╔══

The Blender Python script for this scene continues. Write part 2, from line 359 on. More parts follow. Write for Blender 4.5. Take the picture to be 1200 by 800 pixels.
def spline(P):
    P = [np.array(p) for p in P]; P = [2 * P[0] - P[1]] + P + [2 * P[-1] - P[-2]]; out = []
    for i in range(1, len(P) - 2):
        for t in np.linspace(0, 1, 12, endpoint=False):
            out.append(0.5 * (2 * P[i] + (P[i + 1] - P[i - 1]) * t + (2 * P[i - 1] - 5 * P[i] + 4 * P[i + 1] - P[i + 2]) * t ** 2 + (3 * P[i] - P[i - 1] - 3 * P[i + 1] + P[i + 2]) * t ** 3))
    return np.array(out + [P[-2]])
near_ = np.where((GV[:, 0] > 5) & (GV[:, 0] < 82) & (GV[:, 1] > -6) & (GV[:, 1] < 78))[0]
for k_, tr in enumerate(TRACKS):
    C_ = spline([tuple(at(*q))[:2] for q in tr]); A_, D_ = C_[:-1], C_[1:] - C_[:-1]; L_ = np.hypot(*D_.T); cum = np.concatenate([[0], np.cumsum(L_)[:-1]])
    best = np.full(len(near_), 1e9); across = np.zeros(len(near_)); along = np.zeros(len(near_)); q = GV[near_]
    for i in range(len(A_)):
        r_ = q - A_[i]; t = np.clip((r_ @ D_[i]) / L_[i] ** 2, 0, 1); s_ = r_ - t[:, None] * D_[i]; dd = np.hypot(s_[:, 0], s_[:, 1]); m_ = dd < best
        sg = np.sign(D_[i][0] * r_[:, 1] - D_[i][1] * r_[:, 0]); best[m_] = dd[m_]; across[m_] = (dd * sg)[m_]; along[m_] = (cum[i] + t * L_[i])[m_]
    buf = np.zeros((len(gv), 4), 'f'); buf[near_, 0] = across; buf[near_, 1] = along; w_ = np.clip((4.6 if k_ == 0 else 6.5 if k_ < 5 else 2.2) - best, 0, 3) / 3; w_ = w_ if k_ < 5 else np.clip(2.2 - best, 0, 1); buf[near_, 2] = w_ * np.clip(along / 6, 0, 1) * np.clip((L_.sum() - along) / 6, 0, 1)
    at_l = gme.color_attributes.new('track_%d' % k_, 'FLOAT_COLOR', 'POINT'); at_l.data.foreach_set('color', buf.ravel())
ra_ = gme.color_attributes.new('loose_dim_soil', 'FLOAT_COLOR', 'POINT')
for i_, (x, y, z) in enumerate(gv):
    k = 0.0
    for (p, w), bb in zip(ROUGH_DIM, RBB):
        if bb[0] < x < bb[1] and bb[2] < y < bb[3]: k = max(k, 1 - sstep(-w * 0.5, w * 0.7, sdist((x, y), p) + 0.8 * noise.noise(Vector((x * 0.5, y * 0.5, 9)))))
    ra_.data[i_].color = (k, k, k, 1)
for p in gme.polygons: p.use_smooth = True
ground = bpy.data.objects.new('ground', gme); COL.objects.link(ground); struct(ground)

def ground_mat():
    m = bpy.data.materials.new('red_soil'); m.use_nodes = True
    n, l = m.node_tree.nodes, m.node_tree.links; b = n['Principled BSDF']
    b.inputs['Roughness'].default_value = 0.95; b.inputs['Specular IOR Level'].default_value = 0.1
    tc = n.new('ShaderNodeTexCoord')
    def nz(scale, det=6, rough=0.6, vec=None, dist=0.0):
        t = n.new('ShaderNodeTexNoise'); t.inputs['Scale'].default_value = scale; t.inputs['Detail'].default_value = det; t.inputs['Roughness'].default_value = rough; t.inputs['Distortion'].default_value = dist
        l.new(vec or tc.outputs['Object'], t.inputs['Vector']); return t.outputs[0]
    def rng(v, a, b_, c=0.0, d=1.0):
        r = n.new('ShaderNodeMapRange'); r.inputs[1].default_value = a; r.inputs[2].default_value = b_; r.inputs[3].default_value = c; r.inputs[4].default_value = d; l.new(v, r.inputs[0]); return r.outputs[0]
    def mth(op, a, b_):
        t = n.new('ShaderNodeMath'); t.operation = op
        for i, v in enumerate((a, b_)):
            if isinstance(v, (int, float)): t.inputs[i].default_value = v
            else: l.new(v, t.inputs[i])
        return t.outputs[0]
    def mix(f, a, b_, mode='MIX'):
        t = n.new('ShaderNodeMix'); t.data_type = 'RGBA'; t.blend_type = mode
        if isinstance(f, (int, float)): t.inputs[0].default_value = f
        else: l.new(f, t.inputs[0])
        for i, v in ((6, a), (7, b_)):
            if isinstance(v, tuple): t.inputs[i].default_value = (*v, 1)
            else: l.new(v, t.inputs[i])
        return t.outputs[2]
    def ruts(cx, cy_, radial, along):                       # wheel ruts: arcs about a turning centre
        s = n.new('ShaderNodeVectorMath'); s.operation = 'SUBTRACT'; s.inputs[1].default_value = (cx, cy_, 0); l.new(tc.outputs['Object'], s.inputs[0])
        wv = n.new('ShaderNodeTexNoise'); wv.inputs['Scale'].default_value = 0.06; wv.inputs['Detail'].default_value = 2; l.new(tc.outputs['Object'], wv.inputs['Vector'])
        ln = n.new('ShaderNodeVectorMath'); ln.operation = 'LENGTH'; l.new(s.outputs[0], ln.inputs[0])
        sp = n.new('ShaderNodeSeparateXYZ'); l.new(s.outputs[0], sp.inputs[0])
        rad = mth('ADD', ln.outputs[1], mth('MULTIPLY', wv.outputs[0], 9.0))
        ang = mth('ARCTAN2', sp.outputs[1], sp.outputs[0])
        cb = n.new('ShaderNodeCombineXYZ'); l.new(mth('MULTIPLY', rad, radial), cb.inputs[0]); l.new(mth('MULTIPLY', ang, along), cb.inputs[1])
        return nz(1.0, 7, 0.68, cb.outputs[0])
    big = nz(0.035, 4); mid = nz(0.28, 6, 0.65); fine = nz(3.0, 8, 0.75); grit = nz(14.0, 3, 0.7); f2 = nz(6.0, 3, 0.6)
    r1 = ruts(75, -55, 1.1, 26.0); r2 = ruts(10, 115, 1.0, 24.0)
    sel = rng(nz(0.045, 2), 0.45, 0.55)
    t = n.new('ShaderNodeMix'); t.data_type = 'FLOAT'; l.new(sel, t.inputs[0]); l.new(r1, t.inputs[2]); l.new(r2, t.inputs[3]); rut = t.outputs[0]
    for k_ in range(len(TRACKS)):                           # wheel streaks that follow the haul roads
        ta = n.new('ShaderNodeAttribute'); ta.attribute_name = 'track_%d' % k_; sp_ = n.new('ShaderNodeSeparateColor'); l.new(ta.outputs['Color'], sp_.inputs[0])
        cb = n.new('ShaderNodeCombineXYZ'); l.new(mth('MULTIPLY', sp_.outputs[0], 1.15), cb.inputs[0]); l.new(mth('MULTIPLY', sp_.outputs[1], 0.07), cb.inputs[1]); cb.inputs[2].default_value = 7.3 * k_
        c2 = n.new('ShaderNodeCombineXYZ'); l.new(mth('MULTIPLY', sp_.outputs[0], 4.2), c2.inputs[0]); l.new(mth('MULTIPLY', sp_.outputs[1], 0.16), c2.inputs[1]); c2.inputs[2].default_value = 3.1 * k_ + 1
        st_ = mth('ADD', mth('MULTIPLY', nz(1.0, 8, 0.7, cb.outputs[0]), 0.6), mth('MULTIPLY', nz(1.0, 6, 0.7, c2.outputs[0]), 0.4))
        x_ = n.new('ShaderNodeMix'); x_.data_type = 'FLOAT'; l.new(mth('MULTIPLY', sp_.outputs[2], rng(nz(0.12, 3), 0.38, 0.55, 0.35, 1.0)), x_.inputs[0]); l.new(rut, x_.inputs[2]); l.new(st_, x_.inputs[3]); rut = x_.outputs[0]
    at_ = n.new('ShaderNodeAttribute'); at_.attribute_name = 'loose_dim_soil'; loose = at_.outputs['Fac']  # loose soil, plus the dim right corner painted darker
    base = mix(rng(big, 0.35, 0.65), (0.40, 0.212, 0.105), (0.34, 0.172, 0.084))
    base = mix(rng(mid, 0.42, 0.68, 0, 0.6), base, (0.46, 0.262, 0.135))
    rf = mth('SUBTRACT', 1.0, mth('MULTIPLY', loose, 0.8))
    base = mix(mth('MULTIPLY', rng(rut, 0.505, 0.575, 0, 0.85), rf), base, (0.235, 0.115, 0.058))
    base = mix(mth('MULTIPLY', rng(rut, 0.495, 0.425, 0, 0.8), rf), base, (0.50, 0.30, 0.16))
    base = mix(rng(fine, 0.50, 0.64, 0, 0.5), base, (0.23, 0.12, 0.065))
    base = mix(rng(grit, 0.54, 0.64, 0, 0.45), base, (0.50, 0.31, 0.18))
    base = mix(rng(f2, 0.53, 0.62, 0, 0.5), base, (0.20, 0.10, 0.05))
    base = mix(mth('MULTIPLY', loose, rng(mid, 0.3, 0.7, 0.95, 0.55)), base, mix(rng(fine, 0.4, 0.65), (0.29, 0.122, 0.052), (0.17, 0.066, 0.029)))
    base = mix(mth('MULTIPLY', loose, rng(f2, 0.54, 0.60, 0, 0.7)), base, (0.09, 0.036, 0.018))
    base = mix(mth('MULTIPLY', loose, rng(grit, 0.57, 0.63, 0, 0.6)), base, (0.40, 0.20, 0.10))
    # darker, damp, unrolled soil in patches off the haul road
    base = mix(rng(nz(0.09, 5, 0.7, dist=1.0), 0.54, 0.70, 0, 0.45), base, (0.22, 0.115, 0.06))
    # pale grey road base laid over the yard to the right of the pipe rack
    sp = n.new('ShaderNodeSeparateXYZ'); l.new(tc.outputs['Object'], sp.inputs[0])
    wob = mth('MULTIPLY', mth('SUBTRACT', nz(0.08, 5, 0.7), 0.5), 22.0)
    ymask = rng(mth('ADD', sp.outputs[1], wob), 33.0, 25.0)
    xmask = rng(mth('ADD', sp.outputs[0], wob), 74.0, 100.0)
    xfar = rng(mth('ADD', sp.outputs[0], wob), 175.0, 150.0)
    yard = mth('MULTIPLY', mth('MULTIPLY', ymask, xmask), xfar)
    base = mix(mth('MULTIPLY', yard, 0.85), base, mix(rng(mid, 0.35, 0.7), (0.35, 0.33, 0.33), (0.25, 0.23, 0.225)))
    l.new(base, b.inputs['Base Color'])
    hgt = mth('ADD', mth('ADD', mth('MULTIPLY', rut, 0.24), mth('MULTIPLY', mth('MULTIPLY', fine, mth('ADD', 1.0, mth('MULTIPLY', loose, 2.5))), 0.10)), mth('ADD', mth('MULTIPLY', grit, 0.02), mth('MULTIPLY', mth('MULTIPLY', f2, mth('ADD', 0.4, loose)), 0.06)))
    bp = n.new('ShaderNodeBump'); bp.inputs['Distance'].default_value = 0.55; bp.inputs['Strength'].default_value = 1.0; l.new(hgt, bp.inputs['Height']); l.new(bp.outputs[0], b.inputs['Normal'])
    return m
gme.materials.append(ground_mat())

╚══

Search the listing for the word "follow". Copy every line in which it occurs.

The Blender Python script for this scene continues. Write part 2, from line 359 on. More parts follow. Write for Blender 4.5. Take the picture to be 1200 by 800 pixels.
    for k_ in range(len(TRACKS)):                           # wheel streaks that follow the haul roads